Now, it is 2010 A.D.

 

I am once again visiting this painting at the Huntsville Museum of Art. This is the work’s first and only visit outside England in its 135 years of existence. My girls are still there, frozen in time. The auctioneers and attendees are still hoping to sell and purchase their dreams.

 

I am left to wonder whether this kind of thing is happening all over the world in different but identical ways, whether we as a species will ever stop bartering with the souls and bodies and futures of those unable to fend us off

 

© 2010 A.D. Jim Reed

WHAT TO SAY AFTER ALL HAS BEEN SAID

WHAT TO SAY AFTER ALL HAS BEEN SAID

Read below or click and listen!

http://jimreedbooks.com/mp3/rapt.mp3

 

What in the world would somebody like me have to say to a rapt audience had I the opportunity to say something useful?

I never know the answer to that question, but that does not prevent me from accepting invitations to speak before all kinds of groups large and small, young and old, literary and non-literary. People invite me to speak or teach, and I almost always accept. For instance, this coming Sunday at the Alabaster Library I’ll be speaking on the topic(s) “How To Become Your Own Book” and “What to Keep and What to Toss.”

The first is all about the joy of writing, how to find it, how to keep it, how to do it, how to stop doing it if it isn’t joyful (see my outline at http://www.jimreedbooks.com/become.html )…the second is in answer to the age-old question that we all ask eventually: Do I need to keep this or throw it away or donate it or stomp it or re-gift it or sell it? (I have the answer, though you might not like hearing it).

How does all this running about and making public appearances fit in with my otherwise hermit lifestyle, the lifestyle of a bookish bookie who writes books, sells books, reads books, edits books, purchases books, gifts books, donates books?

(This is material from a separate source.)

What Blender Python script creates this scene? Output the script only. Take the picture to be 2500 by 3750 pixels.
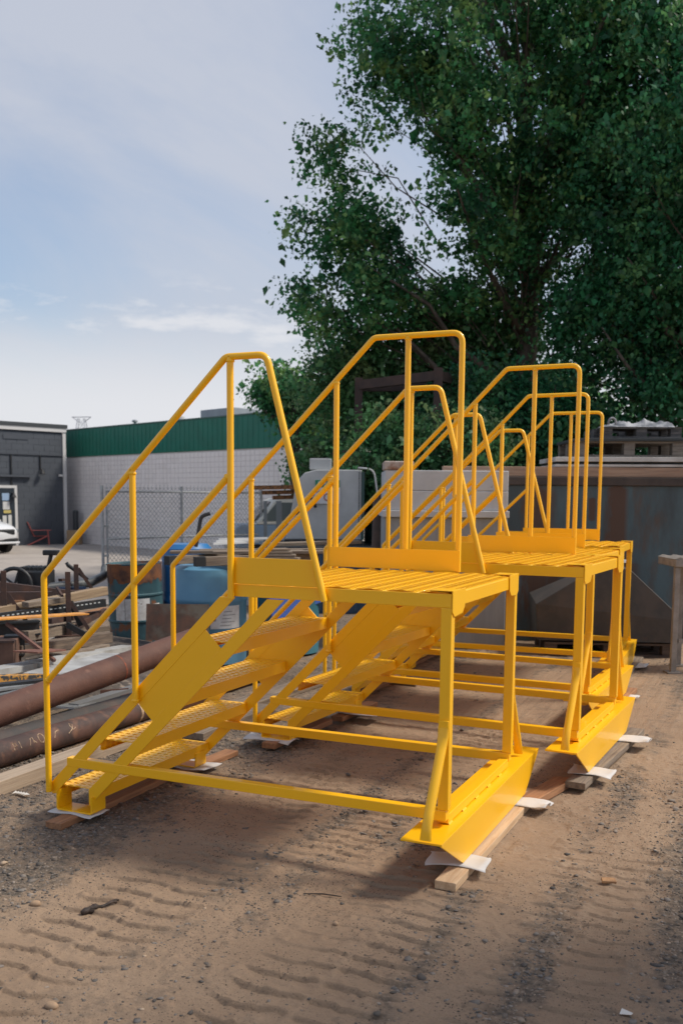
import bpy, bmesh, math, random
import numpy as np
from mathutils import Vector, Matrix
R = math.radians
for o in list(bpy.data.objects): bpy.data.objects.remove(o)
scene = bpy.context.scene
COL = scene.collection

# ------------------------------------------------------------------ camera
cam = bpy.data.cameras.new('camera'); camo = bpy.data.objects.new('camera', cam); COL.objects.link(camo)
cam.sensor_fit = 'VERTICAL'; cam.sensor_height = 36.0; cam.sensor_width = 24.0
cam.lens = 34.809; cam.shift_y = 0.09083; cam.clip_start = 0.05; cam.clip_end = 3000
camo.matrix_world = Matrix(((0.913248,-0.051582,0.404126,2.637828),(0.407323,0.095743,-0.908252,-4.112273),(0.008157,0.994069,0.108448,1.723362),(0.000000,0.000000,0.000000,1.000000)))
cam.dof.use_dof = True; cam.dof.focus_distance = 4.7; cam.dof.aperture_fstop = 4.0
scene.camera = camo

# ------------------------------------------------------------------ light
SUN_DIR = Vector((0.80, 0.40, 1.12)).normalized()          # towards the sun
world = bpy.data.worlds.new('World'); scene.world = world; world.use_nodes = True
nt = world.node_tree; N = nt.nodes; L = nt.links
for n in list(N): N.remove(n)
out = N.new('ShaderNodeOutputWorld')
sky = N.new('ShaderNodeTexSky'); sky.sky_type = 'NISHITA'; sky.sun_disc = False
sky.sun_elevation = math.asin(SUN_DIR.z); sky.sun_rotation = math.atan2(SUN_DIR.x, SUN_DIR.y)
sky.air_density = 1.0; sky.dust_density = 2.0; sky.ozone_density = 1.5
bg1 = N.new('ShaderNodeBackground'); bg1.inputs[1].default_value = 0.095
L.new(sky.outputs[0], bg1.inputs[0])
def wn(t, **k):
    n = N.new(t)
    for a, b in k.items(): setattr(n, a, b)
    return n
def wmath(op, a, b=None, c=None):
    n = wn('ShaderNodeMath', operation=op)
    for i, v in enumerate((a, b, c)):
        if v is None: continue
        if isinstance(v, (int, float)): n.inputs[i].default_value = v
        else: L.new(v, n.inputs[i])
    return n.outputs[0]
tc = wn('ShaderNodeTexCoord')
sep = wn('ShaderNodeSeparateXYZ'); L.new(tc.outputs['Generated'], sep.inputs[0])
zc = wmath('MAXIMUM', sep.outputs[2], 0.0)
den = wmath('ADD', zc, 0.16)
cmb = wn('ShaderNodeCombineXYZ')
L.new(wmath('DIVIDE', sep.outputs[0], den), cmb.inputs[0]); L.new(wmath('DIVIDE', sep.outputs[1], den), cmb.inputs[1])
# high thin veil
mp = wn('ShaderNodeMapping'); mp.inputs['Rotation'].default_value = (0, 0, R(35)); mp.inputs['Scale'].default_value = (0.9, 0.42, 1)
mp.inputs['Location'].default_value = (0.35, 0.2, 0)
L.new(cmb.outputs[0], mp.inputs[0])
n1 = wn('ShaderNodeTexNoise'); n1.inputs['Scale'].default_value = 1.1; n1.inputs['Detail'].default_value = 8; n1.inputs['Roughness'].default_value = 0.6; n1.inputs['Distortion'].default_value = 0.5
L.new(mp.outputs[0], n1.inputs[0])
veil = wn('ShaderNodeMapRange'); veil.inputs[1].default_value = 0.36; veil.inputs[2].default_value = 0.62; veil.inputs[3].default_value = 0.25; veil.inputs[4].default_value = 0.85
L.new(n1.outputs[0], veil.inputs[0])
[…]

Well, here are a few answers to that question:

1.     Making speeches, conducting seminars, teaching…all serve to get me out of the shop, out of my shell, re-connect me with the general public I tend to hide from most of the time. I obviously-and reluctantly-need some social contact now and then.

2.     Doing all this public stuff allows me to spread the gospel of respecting old things, old memories. It’s important to recognize the past as part of our journey into the future. It comforts and sustains us, teaches us what works and what doesn’t work, what is right and what isn’t right. We don’t just wake up one morning wise…we have to travel forth and experience life in order to learn much of anything worth learning.

3.     Going forth introduces me and my hideaway (Reed Books/The Museum of Fond Memories/The Library of Thought) to folks who long to know such a place exists somewhere in the world. Believe it or not, after 30 years of  my owning the shop, most people still do not know it exists. Each day, new visitors arrive at the door saying, ”Why didn’t I know about this?  Awesome!”

I get a kick showing them around or leaving them alone to wander through the looking-glass all by themselves. They almost always find a treasure or two they don’t want to live without.

4.     Wandering around telling my tales gives me a chance to hear other peoples’ tales, too…and everybody has them! Some even become so excited that they begin to write them down,  after I’ve simply given permission for them to do so. It’s an amazing thing to behold.

And so on.

There are other reasons for getting Out There and sharing myself, but these will do for a start.

Every day is a new reason for leaving a legacy of respect for the past, appreciation for the present, and hope for each future day we can make better in some minuscule way.